The well-known Memphis attorney and mediator has logged more than 80,000 miles and 14 Boston Marathons in his career. At 75, his heels finally failed him. The padding simply wore away, making it too painful to run. Cheered on by family and old friends, he took four more laps around the track at Rhodes College Sunday, finishing in just under nine minutes.

In his prime, Cody ran the mile in 4:24, the half mile in 1:56, and the quarter mile in 48.7 seconds. He was good enough to have competed at the highest levels of the NCAA Track and Field Championships but chose to go to Rhodes, then Southwestern, instead.

“My folks didn’t have any money at all, and at East High School I wasn’t even sure I was going to go to college,” he said. “Back then you would be drafted if you were not in school. I thought I would have to go in the Army. East had no track so the coach would put me on the back of his motorcycle and take me to Southwestern so I could run over there. The coach there talked admissions into giving me a scholarship.”

Cody was a one-man track team at a time when points were awarded for various events. Track was a big deal in the Fifties. Roger Bannister broke the four-minute mile barrier in 1954, and runners were regularly featured on the cover of a new magazine called Sports Illustrated. But the national running craze was still 20 years in the future.

“We hardly had a team at East,” said Cody. “It was a bunch of us would couldn’t make the baseball team.”

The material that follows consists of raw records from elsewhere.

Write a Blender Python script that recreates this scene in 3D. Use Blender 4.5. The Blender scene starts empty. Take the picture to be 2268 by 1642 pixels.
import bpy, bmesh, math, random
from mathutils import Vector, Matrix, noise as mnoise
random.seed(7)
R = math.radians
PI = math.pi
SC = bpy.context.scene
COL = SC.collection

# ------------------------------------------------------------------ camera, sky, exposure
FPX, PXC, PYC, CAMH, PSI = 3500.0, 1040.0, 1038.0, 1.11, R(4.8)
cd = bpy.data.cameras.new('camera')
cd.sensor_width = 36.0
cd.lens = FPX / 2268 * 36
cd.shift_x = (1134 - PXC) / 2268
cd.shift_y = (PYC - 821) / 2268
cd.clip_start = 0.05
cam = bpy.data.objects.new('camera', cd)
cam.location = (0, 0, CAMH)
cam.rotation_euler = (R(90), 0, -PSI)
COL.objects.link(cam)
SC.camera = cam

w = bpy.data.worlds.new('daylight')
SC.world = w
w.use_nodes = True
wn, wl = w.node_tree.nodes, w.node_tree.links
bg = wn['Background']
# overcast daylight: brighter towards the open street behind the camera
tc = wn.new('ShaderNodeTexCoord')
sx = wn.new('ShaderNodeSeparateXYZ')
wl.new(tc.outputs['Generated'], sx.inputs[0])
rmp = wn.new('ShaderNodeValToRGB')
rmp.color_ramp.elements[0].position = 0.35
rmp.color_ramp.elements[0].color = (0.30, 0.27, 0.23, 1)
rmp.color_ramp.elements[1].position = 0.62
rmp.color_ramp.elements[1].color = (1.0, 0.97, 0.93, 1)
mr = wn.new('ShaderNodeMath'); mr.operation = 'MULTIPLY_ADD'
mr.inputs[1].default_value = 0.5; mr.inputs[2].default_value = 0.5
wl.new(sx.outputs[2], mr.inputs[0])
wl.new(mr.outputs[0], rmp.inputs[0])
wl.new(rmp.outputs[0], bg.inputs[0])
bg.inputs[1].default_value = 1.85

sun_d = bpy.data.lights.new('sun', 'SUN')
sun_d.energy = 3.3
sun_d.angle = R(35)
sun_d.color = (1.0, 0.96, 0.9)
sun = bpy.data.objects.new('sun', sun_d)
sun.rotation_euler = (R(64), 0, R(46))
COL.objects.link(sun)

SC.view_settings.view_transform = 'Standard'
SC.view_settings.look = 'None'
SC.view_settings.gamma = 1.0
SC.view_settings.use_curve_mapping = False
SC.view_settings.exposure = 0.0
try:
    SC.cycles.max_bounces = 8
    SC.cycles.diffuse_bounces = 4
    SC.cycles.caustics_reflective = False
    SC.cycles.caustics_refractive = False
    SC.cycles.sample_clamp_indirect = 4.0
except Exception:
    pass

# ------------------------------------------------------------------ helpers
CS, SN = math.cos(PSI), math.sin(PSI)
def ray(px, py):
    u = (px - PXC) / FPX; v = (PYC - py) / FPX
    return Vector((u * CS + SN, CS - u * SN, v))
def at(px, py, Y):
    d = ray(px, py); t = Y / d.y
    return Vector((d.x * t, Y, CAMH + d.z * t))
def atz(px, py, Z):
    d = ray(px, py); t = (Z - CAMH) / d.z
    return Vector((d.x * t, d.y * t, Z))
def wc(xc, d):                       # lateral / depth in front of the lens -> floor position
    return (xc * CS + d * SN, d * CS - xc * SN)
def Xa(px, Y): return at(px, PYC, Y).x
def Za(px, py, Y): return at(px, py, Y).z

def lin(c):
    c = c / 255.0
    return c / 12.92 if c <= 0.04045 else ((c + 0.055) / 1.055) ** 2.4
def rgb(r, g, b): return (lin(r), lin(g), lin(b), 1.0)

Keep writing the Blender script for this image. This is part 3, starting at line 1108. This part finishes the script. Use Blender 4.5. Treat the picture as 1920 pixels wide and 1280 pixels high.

Cody weighed 125 pounds, which gave him an advantage on banked indoor tracks where a mile was 11 laps. He could stay low on the turns and thereby shorten the distance. Outdoor tracks were made of cinders, and runners would often have to bring a little shovel to dig makeshift starting blocks. Cody’s half-mile times might have been better if he had not typically run the mile earlier in the day, with a relay or two coming up. Still, his times would have made him competitive with any college in Tennessee except for UT-Knoxville, which was in a league of its own.

Cody was on the leading edge of the road-running craze that swept the country after the 1972 Olympics and the publication of books by runner/author Jim Fixx. His best marathon time was 2:48, when he was 45 years old. He starting keeping a personal running log in 1973 and kept it up until he closed the book on Sunday.

“There were hundreds of people on the track yesterday including lots of little kids,” he said. “It’s a whole different sport. It’s good for fitness but it’s not as serious.”

Last year Cody told me a story about an old friend who tried one sport after another until he finally found his athletic calling and declared “I always knew there was a sport I was really good at, it just took me 50 years to find it.”

Cody plans to get his exercise from now on in the pool or on a stationary bicycle. His good luck was to find his sport early on and pursue it for a lifetime.